On Tue, 23 Jan 2007, yunfeng zhang wrote:
> re-code my patch, tab = 8. Sorry!

Please stop resending this patch until you can attend to the advice
you've been given: Pavel made several very useful remarks on Monday:

> No, this is not the way to submit major rewrite of swap subsystem.
> 
> You need to (at minimum, making fundamental changes _is_ hard):
> 
> 1) Fix your mailer not to wordwrap.
> 
> 2) Get some testing. Identify workloads it improves.
> 
> 3) Get some _external_ testing. You are retransmitting wordwrapped
> patch. That means noone other then you is actually using it.
> 
> I thought I told you to read the CodingStyle in some previous mail?

Another piece of advice would be to stop mailing it to linux-kernel,
and direct it to linux-mm instead, where specialists might be more
attentive.  But don't bother if you cannot follow Pavel's advice.

The only improvement I notice is that you are now sending a patch
against a recently developed kernel, 2.6.20-rc5, rather than the
2.6.16.29 you were offering earlier in the month: good, thank you.

I haven't done anything at all with Tuesday's recode tab=8 version,
I get too sick of "malformed patch" if ever I try to apply your mail
(it's probably related to the "format=flowed" in your mailer), and
don't usually have time to spend fixing them up.

But I did make the effort to reform it once before,
and again with Monday's version, the one that says:

> 4) It simplifies Linux memory model dramatically.

You have an interesting idea of "simplifies", given
 16 files changed, 997 insertions(+), 25 deletions(-)
(omitting your Documentation), and over 7k more code.
You'll have to be much more persuasive (with good performance
results) to get us to welcome your added layer of complexity.

Please make an effort to support at least i386 3level pagetables:
you don't actually need >4GB of memory to test CONFIG_HIGHMEM64G.
HIGHMEM testing shows you're missing a couple of pte_unmap()s,
in pps_swapoff_scan_ptes() and in shrink_pvma_scan_ptes().
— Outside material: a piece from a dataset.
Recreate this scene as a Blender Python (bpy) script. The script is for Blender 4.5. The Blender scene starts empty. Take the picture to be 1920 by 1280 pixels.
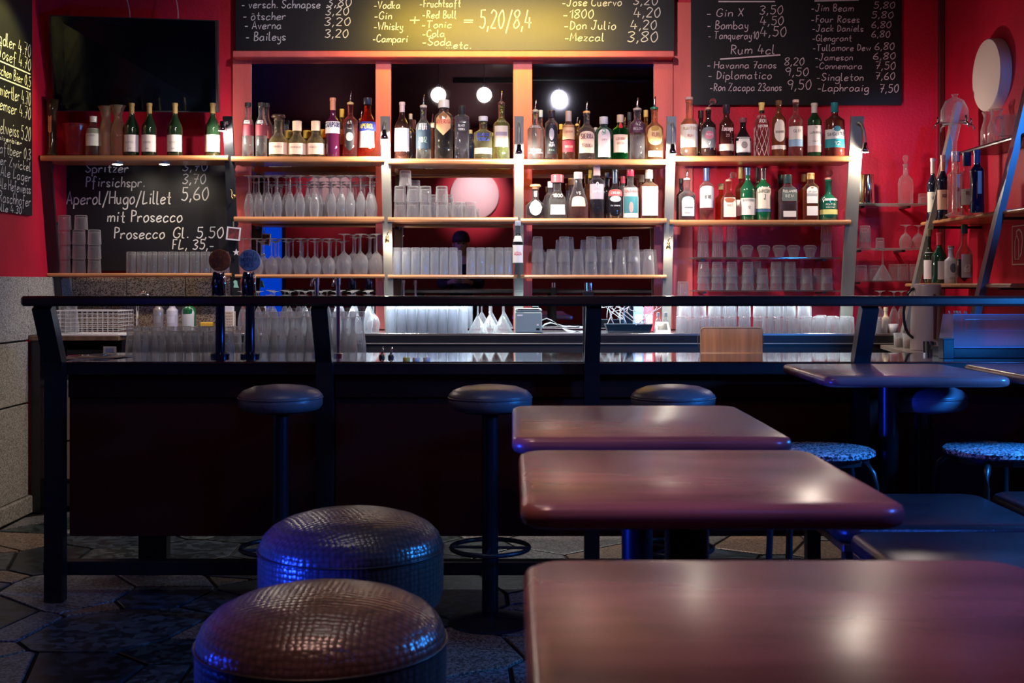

It would be nice if you could support at least x86_64 too
(you have pte_low code peculiar to i386 in vmscan.c, which is
preventing that), but that's harder if you don't have the hardware.

But I have to admit, I've not been trying your patch because I
support it and want to see it in: the reverse, I've been trying
it because I want quickly to check whether it's something we
need to pay attention to and spend time on, hoping to rule
it out and turn to other matters instead.

And so far I've been (from that point of view) very pleased:
the first tests I ran went about 50% slower; but since they
involve tmpfs (and I suspect you've not considered the tmpfs
use of swap at all) that seemed a bit unfair, so I switched
to running the simplest memhog kind of tests (you know, in
a 512MB machine with plenty of swap, try to malloc and touch
600MB in rotation: I imagine should suit your design optimally):
quickly killed Out Of Memory.  Tried running multiple hogs for
smaller amounts (maybe one holds a lock you're needing to free
memory), but the same OOMs.  Ended up just doing builds on disk
with limited memory and 100% swappiness: consistently around
50% slower (elapsed time, also user time, also system time).

I've not reviewed the code at all, that would need a lot more
time.  But I get the strong impression that you're imposing on
Linux 2.6 ideas that seem obvious to you, without finding out
whether they really fit in and get good results.

I expect you'd be able to contribute much more if you spent a
while studying the behaviour of Linux swapping, and made incremental
tweaks to improve that (e.g. changing its swap allocation strategy),
rather than coming in with some preconceived plan.